Wednesday, May 27, 2026

TO: Montana Governor Greg Gianforte

This is too good not to post here.   There is a growing sense of outrage in Montana.


I’ve been reliably informed that Montana’s governor and lieutenant governor have both seen my posts, so I just wanted to say hi. And since you’re apparently reading, here’s an open invitation. Come do a public interview with me and explain why I’m wrong on corner crossing. Explain why the average Montana hunter should not be able to step from public land to public land without touching private property. Explain who you think public land actually belongs to. Unless, of course, it is easier to hide from this issue, hope it goes away, and avoid answering tough questions from regular hunters who are tired of watching public land become private playgrounds for the well-connected outfitters and landowners. I understand. Politicians usually prefer controlled rooms, softball questions, and friendly audiences. Maybe Montana’s governor is different. Maybe he has a backbone. I guess we’ll find out.

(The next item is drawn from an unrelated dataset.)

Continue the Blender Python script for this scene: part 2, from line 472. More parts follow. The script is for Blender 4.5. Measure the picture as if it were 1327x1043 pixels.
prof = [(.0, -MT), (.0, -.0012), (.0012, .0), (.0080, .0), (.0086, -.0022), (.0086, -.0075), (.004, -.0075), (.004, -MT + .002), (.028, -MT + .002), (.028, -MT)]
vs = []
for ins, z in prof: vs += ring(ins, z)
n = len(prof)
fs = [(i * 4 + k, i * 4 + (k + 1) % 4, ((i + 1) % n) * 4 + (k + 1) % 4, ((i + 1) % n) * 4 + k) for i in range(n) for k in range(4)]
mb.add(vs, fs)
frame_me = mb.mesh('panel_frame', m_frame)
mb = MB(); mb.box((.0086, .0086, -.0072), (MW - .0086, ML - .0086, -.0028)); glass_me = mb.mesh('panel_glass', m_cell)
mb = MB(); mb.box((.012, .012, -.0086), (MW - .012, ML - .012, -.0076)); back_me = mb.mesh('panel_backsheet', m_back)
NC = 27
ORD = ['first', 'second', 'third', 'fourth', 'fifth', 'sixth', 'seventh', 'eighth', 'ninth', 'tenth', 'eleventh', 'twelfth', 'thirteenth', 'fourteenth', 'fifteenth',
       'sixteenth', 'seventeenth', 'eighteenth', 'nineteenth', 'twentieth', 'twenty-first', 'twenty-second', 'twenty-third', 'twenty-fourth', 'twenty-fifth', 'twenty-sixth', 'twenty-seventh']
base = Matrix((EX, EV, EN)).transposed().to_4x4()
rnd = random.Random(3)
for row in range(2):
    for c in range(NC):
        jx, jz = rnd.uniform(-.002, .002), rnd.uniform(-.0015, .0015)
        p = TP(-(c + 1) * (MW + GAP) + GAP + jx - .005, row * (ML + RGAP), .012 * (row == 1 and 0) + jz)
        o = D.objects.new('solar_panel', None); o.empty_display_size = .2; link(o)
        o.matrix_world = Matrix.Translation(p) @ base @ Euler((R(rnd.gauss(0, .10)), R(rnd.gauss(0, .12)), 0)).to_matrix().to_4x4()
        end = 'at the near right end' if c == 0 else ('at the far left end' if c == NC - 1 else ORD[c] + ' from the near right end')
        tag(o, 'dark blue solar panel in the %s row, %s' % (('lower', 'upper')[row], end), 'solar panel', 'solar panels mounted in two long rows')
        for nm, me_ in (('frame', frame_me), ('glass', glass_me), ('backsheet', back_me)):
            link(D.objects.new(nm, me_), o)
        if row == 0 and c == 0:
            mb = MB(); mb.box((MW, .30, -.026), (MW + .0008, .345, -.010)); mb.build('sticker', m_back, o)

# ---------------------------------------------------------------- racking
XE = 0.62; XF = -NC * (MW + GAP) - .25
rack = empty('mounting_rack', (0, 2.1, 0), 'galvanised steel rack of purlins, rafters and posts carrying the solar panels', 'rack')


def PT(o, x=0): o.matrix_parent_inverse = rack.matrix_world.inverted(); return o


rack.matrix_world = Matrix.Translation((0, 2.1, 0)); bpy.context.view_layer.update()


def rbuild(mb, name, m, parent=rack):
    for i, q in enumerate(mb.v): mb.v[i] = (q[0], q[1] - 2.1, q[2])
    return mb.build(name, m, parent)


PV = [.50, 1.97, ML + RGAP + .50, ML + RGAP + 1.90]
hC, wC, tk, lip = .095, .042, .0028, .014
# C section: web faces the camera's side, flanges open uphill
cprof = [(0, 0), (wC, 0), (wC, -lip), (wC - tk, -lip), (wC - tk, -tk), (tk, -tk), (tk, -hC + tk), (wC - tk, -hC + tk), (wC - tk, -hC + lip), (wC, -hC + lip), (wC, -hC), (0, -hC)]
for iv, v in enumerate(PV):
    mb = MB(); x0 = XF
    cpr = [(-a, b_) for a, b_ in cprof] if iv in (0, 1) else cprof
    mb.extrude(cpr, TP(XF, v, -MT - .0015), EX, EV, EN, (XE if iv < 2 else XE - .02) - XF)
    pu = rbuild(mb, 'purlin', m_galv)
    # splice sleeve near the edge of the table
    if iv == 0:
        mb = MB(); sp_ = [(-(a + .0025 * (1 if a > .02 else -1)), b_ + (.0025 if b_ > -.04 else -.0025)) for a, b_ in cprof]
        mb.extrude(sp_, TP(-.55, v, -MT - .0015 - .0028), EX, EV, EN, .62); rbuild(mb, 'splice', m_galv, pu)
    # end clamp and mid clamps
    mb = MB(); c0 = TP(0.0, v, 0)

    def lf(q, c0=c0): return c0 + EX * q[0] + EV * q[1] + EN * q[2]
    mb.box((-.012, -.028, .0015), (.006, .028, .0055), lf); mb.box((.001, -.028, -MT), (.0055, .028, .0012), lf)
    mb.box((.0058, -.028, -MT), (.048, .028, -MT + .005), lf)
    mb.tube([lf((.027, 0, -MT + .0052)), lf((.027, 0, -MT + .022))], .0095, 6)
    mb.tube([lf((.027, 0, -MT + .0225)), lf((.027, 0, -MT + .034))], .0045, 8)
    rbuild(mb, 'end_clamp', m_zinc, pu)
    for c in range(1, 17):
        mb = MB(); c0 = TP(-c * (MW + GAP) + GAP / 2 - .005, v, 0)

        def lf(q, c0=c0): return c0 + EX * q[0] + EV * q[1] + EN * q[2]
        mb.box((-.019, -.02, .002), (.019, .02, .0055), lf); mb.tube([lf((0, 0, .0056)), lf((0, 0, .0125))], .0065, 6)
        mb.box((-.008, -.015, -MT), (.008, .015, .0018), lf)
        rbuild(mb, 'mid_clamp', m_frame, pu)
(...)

But this issue is not just me making noise on Facebook. Backcountry Hunters & Anglers and the Public Land & Water Access Association have filed a lawsuit in Montana to try to cement the legality of corner crossing and open access to roughly 871,000 acres of corner-locked public land in that state. onX deserves a ton of credit too, because they put real mapping and real money behind this fight and showed there are 8.3 million acres of corner-locked public land across the West, blocked by more than 27,000 land-locking corners. This is not about stealing private land. This is about stealing public land, and whether it only belongs to people with the money, lawyers, outfitters, and political connections to the governor to keep everybody else out. So Governor, Lieutenant Governor, the invitation is open. Come explain your position to regular hunters in public. They vote!
— Stephen Ziegler
Outdoor writer | Owner, DeLong Lures

Let’s look at the landowner argument on corner crossing. They say they are worried people will trespass, wander off the public corner, cut across private land, or use corner crossing as an excuse to violate property rights. Fine. That is a real concern. But if a homeowner in town is worried someone might break into his house, he does not get to block off the whole street and tell everybody else they cannot walk down it. That street is not his.
If somebody trespasses, prosecute them. If somebody damages your property, go after them. But you do not get to block the public from public land because you are worried someone might break the law. I do not get to violate your rights, and you do not get to violate mine. Corner crossing is not about violating property rights. It is about protecting property rights. public land is all of our property and nobody gets to violate our property rights. Public land is not yours just because you own the land beside it just like your neighbors house doesn’t belong to you just because they live next to you.